Task: Set down the material exactly as given, please, from its first line through the line that includes "za = z0 + k * hh".

Dataset extract:
▶

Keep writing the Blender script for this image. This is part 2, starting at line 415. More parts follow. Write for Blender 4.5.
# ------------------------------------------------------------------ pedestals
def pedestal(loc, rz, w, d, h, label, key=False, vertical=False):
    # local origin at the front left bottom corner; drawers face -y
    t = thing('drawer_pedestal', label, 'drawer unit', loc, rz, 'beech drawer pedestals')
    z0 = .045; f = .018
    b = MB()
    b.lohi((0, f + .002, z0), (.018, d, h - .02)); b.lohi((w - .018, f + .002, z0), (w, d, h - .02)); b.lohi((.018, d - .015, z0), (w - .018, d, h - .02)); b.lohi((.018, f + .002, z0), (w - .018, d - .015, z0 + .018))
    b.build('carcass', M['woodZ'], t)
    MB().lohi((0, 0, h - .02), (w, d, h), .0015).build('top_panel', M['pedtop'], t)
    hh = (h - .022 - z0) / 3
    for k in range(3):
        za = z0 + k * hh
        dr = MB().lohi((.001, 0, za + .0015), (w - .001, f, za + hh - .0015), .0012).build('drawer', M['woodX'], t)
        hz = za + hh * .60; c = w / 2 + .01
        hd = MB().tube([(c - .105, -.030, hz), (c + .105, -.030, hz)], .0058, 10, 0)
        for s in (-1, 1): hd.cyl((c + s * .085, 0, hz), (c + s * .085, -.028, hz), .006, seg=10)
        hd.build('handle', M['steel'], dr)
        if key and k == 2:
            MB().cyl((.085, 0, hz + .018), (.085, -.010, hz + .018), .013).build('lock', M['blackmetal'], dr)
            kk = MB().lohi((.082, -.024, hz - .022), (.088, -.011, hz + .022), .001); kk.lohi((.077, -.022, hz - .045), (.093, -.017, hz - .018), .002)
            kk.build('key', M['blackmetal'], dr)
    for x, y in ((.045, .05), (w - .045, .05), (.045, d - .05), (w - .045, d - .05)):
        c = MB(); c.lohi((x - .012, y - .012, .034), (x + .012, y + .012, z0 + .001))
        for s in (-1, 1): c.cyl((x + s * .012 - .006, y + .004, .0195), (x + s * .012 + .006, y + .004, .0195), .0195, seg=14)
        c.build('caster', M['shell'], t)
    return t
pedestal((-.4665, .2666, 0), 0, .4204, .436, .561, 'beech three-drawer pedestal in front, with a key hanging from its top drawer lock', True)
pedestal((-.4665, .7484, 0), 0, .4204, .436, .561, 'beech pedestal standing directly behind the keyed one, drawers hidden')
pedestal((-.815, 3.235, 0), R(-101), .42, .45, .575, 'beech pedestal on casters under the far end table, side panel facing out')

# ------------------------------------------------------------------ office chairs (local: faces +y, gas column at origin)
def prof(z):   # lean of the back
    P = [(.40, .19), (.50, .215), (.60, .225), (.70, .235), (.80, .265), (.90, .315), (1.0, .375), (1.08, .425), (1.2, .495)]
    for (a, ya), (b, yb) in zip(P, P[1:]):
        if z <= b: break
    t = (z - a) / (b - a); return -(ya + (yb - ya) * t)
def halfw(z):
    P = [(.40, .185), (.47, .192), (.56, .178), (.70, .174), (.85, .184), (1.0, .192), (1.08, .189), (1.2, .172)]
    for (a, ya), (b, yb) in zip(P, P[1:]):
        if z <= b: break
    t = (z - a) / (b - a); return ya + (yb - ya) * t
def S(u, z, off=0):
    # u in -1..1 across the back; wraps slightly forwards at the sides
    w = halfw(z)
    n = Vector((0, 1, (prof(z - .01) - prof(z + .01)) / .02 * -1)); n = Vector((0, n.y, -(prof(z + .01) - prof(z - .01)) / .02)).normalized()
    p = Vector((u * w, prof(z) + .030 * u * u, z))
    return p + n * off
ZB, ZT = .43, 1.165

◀

Expected output:
Keep writing the Blender script for this image. This is part 2, starting at line 415. More parts follow. Write for Blender 4.5.
# ------------------------------------------------------------------ pedestals
def pedestal(loc, rz, w, d, h, label, key=False, vertical=False):
    # local origin at the front left bottom corner; drawers face -y
    t = thing('drawer_pedestal', label, 'drawer unit', loc, rz, 'beech drawer pedestals')
    z0 = .045; f = .018
    b = MB()
    b.lohi((0, f + .002, z0), (.018, d, h - .02)); b.lohi((w - .018, f + .002, z0), (w, d, h - .02)); b.lohi((.018, d - .015, z0), (w - .018, d, h - .02)); b.lohi((.018, f + .002, z0), (w - .018, d - .015, z0 + .018))
    b.build('carcass', M['woodZ'], t)
    MB().lohi((0, 0, h - .02), (w, d, h), .0015).build('top_panel', M['pedtop'], t)
    hh = (h - .022 - z0) / 3
    for k in range(3):
        za = z0 + k * hh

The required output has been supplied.